- GOAL: Every line that contains the word "picture" should be copied.

- COLLECTED MATERIAL:
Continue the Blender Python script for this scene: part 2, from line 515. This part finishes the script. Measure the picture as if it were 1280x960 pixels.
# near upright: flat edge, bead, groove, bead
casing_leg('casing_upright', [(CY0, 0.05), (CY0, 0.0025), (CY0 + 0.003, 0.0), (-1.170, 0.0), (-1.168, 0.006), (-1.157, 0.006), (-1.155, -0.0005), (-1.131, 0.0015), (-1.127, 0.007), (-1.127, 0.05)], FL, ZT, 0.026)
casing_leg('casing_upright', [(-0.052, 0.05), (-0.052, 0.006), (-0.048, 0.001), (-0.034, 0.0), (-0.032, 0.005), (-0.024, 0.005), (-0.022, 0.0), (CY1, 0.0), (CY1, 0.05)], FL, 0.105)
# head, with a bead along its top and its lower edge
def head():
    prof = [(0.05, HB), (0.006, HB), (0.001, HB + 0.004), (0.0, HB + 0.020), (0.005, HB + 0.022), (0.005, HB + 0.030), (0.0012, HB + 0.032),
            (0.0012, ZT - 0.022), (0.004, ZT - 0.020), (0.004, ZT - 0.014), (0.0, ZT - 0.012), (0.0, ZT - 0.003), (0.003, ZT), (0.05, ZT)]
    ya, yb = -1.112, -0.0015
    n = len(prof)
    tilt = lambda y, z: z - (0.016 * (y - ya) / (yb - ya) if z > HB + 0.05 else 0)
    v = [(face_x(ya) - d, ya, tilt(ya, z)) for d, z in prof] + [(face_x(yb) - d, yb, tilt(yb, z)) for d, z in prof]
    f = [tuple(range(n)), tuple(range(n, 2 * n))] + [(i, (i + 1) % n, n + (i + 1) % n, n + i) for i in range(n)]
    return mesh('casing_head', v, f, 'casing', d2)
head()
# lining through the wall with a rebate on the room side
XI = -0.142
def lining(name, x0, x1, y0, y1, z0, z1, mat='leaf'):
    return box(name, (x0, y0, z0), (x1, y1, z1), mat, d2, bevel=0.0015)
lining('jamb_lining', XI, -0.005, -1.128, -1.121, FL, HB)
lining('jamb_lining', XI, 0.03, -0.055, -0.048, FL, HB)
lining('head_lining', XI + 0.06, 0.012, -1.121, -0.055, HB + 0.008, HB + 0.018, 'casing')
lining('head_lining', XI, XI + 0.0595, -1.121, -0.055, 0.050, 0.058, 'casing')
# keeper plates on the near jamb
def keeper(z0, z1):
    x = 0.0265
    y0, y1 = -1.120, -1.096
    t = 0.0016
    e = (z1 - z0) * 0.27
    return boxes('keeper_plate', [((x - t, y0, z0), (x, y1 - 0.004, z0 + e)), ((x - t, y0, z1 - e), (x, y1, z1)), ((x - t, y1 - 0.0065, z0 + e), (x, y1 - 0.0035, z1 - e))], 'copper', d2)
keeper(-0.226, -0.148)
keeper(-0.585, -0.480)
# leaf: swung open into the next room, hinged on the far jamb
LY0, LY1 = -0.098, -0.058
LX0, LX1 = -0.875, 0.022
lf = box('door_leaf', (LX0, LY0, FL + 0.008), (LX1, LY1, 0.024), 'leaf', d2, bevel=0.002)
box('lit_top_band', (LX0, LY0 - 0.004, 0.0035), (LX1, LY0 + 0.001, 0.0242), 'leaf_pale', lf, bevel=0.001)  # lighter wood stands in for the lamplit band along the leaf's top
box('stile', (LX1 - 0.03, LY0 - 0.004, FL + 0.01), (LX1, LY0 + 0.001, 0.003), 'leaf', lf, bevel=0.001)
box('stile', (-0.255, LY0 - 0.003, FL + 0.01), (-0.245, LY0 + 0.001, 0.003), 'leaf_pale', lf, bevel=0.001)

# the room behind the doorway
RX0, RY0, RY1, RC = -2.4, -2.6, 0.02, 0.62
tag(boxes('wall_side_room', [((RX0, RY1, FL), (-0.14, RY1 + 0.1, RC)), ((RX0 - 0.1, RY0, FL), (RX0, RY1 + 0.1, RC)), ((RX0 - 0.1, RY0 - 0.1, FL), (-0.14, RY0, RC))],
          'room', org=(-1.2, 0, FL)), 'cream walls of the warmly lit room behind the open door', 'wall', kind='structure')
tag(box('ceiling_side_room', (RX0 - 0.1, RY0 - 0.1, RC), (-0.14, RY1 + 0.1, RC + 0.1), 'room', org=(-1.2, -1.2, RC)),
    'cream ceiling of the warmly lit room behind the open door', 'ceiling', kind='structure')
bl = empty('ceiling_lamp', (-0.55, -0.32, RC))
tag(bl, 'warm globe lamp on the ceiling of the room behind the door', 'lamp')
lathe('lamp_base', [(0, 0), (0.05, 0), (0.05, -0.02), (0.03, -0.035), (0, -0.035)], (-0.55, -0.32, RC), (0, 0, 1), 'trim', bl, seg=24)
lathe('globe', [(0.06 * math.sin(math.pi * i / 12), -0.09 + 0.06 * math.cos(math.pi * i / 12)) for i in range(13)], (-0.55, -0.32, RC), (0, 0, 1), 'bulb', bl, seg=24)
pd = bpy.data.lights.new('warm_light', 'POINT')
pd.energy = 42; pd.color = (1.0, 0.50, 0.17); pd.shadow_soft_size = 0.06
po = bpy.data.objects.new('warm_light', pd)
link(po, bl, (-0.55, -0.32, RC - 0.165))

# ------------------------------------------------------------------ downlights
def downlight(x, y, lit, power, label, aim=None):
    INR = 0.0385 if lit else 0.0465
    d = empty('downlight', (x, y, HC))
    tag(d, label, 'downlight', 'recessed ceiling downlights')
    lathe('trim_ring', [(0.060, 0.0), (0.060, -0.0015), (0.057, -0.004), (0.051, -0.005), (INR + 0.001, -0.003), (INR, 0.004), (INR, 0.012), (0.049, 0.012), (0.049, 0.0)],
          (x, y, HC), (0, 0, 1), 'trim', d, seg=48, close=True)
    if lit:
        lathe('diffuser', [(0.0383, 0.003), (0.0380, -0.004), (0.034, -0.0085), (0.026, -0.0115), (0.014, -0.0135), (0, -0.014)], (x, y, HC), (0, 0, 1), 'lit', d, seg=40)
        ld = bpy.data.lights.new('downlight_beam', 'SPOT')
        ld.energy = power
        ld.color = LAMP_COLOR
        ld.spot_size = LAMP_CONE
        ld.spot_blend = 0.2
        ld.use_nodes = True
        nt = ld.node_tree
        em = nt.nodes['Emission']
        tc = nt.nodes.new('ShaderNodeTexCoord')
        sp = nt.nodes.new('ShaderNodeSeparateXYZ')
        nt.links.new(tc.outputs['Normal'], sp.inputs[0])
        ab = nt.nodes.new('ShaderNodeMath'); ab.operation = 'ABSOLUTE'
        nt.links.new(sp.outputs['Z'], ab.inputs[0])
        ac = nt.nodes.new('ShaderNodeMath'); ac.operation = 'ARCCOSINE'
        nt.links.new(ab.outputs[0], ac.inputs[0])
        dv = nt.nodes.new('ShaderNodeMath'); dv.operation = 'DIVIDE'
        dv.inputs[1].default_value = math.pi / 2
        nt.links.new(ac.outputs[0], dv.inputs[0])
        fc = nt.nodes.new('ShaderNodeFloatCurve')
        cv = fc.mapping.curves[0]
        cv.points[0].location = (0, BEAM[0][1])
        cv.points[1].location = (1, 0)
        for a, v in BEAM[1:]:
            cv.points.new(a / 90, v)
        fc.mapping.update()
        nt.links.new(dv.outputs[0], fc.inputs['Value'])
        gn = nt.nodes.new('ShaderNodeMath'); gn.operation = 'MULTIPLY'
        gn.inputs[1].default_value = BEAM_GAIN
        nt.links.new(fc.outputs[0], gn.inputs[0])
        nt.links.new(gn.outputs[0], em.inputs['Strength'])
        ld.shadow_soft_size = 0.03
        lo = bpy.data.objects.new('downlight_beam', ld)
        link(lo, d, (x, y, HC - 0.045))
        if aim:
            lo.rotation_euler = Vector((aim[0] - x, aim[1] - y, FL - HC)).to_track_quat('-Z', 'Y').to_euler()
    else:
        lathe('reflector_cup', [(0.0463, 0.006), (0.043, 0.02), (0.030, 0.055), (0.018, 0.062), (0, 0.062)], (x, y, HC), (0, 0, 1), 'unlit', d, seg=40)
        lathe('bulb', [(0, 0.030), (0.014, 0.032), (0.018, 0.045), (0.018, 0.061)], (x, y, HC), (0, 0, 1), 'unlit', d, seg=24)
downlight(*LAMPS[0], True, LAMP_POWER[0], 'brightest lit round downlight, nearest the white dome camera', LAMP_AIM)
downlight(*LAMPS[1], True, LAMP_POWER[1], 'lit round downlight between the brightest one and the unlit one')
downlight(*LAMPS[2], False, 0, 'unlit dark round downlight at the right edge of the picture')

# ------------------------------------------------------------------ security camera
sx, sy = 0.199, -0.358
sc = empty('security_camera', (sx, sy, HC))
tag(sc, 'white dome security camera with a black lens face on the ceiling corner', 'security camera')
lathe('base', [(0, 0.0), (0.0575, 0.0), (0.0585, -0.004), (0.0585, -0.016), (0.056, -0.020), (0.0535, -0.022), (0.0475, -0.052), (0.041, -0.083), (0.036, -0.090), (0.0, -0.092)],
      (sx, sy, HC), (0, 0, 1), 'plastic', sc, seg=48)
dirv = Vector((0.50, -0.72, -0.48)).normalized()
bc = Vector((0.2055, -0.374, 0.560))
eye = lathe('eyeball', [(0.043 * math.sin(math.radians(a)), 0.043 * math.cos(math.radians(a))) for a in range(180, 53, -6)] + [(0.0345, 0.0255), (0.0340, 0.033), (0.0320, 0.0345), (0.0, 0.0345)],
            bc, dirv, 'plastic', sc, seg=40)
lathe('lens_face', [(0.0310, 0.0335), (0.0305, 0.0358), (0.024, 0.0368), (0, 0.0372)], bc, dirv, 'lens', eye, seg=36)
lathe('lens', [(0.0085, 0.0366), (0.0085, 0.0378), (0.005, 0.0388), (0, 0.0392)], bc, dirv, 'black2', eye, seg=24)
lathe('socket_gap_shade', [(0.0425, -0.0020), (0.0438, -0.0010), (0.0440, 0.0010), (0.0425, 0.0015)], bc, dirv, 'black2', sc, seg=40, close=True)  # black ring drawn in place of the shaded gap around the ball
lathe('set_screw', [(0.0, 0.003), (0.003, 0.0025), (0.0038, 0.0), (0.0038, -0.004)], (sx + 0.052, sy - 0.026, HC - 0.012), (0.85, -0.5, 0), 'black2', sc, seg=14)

- EXPECTED ANSWER:
Continue the Blender Python script for this scene: part 2, from line 515. This part finishes the script. Measure the picture as if it were 1280x960 pixels.
downlight(*LAMPS[2], False, 0, 'unlit dark round downlight at the right edge of the picture')